Now it's time to braid. Take the one end of all four strands and even them up. Measure about seven to eight inches from the ends and start your braid there. Hold the strands flat in your fingers and start braiding them according to figures A, B, C, and D. Once this is done You will need to braid the short ropes with the long ones. Fold the braided portion over in half allowing your short unbraided strands to dangle with the longer strands yet to be braided. Now you wil braid the short strands with the long ones according to Figures A, B, C, D and E by coupling one short with a long. Continue this method until you have run out of short strands. At this point you should have a round braided loop at the end. Once the short strands run out all you have to do is finish braiding the remaining portion according to the same pattern in figures A, B, C, D and E until you run out of strands. Then simply tie a knot in the end.

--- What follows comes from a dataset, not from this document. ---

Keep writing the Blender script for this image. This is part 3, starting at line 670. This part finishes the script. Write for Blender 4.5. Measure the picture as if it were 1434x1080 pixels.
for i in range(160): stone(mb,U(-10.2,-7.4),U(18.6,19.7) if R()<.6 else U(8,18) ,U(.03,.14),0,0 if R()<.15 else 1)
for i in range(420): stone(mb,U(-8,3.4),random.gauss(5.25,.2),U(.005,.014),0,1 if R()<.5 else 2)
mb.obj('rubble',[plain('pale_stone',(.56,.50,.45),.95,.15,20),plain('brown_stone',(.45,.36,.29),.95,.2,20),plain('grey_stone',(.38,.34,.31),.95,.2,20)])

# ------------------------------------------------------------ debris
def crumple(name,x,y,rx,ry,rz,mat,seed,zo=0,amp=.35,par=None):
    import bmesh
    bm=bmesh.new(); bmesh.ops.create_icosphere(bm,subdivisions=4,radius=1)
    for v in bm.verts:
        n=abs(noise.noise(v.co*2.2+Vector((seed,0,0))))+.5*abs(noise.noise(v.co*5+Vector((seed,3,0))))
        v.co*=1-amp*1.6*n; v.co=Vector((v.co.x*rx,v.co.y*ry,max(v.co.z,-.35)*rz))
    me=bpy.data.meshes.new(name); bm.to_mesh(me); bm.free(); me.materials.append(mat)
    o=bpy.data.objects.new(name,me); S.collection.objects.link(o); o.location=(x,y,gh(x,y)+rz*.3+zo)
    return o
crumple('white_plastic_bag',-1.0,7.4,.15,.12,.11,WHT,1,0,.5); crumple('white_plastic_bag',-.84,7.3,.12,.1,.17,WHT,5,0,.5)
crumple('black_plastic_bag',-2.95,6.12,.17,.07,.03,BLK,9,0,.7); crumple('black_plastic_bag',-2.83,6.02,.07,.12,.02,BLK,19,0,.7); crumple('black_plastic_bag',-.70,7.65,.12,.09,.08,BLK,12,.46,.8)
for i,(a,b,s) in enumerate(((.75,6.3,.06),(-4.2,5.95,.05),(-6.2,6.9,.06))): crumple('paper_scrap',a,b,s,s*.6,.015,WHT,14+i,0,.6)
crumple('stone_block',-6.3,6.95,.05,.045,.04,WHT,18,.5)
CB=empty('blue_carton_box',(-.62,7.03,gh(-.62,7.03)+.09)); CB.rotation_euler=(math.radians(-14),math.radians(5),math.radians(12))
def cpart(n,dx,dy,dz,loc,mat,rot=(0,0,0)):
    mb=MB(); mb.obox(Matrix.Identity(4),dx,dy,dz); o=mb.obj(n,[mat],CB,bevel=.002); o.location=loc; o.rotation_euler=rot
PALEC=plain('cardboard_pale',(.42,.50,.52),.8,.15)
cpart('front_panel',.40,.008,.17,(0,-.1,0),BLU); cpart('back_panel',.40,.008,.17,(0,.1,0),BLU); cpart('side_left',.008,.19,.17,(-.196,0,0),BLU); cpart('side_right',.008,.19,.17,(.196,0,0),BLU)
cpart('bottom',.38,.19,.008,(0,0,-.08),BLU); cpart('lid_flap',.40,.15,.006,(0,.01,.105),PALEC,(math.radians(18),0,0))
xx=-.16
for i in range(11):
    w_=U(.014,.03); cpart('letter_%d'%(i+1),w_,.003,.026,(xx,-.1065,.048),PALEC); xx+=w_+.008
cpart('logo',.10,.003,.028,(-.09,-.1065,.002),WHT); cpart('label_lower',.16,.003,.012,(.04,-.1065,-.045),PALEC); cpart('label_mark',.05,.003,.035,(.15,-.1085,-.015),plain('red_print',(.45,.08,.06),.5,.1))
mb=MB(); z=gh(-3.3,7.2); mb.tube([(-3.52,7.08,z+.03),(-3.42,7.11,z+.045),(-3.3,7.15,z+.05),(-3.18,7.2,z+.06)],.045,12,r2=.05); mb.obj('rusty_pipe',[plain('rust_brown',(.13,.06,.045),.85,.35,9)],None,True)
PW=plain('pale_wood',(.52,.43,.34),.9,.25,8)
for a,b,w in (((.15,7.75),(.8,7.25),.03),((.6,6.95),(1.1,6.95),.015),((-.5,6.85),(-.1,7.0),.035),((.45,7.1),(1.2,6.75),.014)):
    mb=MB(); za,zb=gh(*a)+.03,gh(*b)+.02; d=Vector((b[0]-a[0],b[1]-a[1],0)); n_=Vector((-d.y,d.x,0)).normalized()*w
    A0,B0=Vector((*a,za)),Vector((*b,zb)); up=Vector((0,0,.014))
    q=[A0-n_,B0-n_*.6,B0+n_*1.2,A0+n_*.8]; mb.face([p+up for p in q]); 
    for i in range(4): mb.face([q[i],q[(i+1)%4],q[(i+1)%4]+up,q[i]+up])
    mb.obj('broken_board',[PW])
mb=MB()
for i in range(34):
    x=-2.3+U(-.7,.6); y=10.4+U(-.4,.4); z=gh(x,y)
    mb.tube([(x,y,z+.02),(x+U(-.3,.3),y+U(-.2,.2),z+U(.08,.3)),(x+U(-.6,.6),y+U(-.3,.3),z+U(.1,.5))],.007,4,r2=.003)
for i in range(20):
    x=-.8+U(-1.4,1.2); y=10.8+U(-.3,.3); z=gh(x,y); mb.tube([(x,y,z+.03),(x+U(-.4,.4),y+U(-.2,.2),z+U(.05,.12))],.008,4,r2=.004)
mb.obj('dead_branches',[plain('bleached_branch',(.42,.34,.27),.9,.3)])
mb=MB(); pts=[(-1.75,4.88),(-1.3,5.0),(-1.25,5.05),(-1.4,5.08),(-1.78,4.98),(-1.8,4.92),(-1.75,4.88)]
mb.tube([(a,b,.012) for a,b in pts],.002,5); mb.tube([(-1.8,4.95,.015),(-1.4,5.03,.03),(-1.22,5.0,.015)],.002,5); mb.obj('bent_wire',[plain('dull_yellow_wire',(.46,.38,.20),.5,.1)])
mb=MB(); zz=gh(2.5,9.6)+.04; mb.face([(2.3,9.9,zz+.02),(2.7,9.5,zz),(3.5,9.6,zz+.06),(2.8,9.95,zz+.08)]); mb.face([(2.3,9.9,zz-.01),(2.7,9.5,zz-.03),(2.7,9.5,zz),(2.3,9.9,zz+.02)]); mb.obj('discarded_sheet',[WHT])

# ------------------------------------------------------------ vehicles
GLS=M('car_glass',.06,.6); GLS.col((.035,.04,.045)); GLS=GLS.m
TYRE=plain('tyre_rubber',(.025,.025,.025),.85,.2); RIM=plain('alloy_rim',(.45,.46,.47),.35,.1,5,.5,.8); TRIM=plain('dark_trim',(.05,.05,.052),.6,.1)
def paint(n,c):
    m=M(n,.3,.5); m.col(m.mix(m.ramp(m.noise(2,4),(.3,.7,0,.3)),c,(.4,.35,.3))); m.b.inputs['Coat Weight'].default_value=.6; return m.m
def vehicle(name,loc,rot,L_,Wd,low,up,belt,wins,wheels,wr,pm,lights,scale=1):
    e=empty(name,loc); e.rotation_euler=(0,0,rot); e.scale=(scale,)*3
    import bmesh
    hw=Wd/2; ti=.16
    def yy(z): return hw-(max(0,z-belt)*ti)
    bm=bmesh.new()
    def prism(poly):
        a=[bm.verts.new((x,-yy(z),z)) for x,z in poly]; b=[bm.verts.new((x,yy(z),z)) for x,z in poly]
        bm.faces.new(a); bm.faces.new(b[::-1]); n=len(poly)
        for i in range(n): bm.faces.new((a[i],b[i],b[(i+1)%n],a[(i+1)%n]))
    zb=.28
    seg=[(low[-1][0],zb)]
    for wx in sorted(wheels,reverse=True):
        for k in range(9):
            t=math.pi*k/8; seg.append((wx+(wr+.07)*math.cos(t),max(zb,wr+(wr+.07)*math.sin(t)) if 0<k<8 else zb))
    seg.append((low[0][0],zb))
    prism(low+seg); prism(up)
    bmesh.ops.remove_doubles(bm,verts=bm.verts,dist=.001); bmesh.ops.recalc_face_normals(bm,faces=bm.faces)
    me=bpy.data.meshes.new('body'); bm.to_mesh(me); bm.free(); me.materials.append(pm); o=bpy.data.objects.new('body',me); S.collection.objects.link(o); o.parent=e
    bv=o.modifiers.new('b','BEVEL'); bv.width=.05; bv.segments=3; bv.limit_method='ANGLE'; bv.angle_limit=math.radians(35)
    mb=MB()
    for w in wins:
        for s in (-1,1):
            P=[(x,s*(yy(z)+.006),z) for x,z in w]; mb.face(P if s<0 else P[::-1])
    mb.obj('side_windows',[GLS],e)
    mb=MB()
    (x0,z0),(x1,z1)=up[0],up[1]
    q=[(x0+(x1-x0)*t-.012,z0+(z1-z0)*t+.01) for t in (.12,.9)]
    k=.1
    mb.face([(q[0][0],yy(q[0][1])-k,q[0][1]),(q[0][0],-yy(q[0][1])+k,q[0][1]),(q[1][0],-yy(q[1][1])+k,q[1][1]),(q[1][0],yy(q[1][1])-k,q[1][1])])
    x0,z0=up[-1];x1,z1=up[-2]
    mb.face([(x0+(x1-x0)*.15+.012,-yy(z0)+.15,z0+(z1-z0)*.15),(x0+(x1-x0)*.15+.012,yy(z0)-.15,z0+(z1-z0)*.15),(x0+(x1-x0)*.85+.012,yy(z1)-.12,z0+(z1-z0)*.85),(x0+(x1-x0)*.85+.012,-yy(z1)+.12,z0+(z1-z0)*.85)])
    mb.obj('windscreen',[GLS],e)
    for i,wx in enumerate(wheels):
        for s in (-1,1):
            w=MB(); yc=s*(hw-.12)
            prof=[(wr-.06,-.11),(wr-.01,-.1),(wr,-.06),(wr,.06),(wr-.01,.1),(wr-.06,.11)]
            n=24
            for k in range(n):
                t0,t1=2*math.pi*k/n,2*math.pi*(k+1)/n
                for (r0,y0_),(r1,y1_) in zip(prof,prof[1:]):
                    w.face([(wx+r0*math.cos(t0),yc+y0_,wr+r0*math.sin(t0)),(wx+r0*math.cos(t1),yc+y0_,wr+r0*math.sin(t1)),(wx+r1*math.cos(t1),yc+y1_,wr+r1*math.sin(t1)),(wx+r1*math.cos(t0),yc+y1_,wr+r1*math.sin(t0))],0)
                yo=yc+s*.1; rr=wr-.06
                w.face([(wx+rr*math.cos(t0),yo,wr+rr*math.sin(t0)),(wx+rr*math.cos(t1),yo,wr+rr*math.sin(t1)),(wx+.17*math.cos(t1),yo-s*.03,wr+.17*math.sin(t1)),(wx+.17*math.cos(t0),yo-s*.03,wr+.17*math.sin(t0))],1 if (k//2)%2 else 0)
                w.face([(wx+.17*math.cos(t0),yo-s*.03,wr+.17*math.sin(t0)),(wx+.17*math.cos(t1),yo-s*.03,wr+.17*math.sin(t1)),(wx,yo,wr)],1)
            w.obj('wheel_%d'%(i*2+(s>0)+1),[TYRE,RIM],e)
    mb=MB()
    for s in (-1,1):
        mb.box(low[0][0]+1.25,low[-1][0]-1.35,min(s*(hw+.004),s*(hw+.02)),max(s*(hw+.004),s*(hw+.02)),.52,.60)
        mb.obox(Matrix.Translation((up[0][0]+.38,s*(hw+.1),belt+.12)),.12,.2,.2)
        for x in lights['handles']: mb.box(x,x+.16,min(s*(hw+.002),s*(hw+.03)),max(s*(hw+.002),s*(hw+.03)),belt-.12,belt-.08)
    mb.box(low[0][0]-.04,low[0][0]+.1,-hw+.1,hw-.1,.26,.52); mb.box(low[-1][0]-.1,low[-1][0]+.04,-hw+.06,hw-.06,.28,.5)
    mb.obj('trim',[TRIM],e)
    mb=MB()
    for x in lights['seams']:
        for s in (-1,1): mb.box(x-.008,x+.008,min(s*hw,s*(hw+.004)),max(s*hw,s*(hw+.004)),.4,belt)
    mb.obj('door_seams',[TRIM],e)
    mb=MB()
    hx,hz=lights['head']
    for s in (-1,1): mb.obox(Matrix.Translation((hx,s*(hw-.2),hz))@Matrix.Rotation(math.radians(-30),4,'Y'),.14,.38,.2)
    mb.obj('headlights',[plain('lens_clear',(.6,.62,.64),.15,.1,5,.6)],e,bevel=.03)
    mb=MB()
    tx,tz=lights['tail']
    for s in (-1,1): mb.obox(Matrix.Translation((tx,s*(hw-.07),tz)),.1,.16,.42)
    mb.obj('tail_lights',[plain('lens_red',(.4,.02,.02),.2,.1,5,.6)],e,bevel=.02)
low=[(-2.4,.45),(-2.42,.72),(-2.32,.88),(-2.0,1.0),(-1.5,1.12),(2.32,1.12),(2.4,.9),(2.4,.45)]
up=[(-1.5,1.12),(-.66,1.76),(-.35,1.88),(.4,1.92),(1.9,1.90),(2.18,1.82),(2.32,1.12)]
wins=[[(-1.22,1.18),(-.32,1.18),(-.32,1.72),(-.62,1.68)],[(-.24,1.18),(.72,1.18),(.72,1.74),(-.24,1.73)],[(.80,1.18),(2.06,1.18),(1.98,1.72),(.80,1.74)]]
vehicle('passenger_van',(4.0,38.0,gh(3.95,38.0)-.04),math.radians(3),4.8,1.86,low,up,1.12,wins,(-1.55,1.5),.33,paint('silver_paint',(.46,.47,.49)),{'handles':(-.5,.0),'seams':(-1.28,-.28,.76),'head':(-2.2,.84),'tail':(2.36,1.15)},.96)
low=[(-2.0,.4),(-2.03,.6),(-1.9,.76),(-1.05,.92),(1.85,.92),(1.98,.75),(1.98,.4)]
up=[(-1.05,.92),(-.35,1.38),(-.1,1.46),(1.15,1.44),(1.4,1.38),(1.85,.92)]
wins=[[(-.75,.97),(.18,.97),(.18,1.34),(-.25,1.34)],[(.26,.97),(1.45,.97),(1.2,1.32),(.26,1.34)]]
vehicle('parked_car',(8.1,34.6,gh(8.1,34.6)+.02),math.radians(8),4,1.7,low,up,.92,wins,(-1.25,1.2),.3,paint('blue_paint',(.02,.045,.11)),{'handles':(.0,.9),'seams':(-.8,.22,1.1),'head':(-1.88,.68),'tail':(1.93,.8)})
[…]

To finish the rope, just take a cigarette lighter and melt all of the little strands and threads that didn't get braided into the rope. Also melt the ends of your short strands at the loop end of the lead-rope. Now for the snap you can use any type that you prefer, I favor a bull snap. Just stick the loop end through the eye of the snap and pull the snap through the loop. Now you have an unbreakable lead-rope that allows you to change snaps easily once they break or wear out.

Comments 6 comments

westernride profile image

westernride 6 years ago from SW Colorado

Hey, good idea,we have a just now 4 yr old stallion we got in Nov. that is gentle,but was never taught how to tie and stand and learn patience.So... we have gone thru countless halters and lead ropes!! He doesn't pull back hard,he is just 1300 pounds of body in a colt mentality.We will try this.thanks


Overmeno profile image

Overmeno 6 years ago Author

Your very welcome. I'm glad that you liked the idea. I have used this method and rope for nearly 15 years and it has served me well. Once he realizes he can't break free, he should stop trying to break free. Thanks for your comment.


larry 6 years ago

ur an idiot


usmc-cowboy 5 years ago

using an unbreakable rope can backfire i think, you're trying to overpower the horse, not outsmart them. and that's not always good because at the end of the day that horse is much stronger than we will ever be.

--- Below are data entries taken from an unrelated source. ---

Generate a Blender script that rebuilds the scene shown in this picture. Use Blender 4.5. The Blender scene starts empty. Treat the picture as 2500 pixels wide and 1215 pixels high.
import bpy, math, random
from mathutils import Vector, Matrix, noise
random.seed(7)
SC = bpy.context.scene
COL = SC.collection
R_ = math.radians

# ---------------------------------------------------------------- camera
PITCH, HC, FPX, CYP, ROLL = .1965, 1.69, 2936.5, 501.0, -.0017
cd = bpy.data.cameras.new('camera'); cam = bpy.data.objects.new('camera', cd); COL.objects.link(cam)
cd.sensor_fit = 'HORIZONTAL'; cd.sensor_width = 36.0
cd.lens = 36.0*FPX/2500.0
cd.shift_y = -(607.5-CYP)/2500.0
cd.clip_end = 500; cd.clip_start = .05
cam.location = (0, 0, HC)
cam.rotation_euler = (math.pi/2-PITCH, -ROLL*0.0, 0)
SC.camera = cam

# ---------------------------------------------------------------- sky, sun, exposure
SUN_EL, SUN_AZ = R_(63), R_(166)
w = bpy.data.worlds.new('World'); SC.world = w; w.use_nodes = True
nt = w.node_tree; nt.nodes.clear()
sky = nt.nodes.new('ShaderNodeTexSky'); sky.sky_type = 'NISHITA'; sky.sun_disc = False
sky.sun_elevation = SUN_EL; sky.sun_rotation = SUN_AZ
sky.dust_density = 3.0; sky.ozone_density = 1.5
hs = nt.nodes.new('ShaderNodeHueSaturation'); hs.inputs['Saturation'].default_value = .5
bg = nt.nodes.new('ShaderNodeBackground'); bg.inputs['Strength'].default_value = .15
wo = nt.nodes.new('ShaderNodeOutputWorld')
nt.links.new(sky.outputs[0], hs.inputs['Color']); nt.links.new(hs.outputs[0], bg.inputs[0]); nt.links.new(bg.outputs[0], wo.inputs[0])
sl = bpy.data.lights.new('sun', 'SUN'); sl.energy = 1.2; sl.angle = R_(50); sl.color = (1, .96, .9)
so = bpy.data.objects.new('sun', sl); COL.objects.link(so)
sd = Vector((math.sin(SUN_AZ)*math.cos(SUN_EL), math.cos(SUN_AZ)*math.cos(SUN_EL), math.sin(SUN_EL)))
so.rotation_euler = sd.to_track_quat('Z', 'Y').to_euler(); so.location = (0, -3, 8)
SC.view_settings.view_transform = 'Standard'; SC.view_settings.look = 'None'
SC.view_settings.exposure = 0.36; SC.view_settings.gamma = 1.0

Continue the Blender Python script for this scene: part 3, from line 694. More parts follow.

my favorite are some stout bungees with bull snaps, cross tie the horse and let em pull back and try to run off all they want and they'll just tire out as the tension wears them down.


Kandra 5 years ago

Is there a quicker way to unravel the rope than by hand?


Laycee 4 years ago

i have a mare that is 6. she has flat withers and breaks lots of leadropes. when she goes back she rises on her back feet and twist her head. she has even flipped over a couple of times. we have had to get her adjusted before what can i do?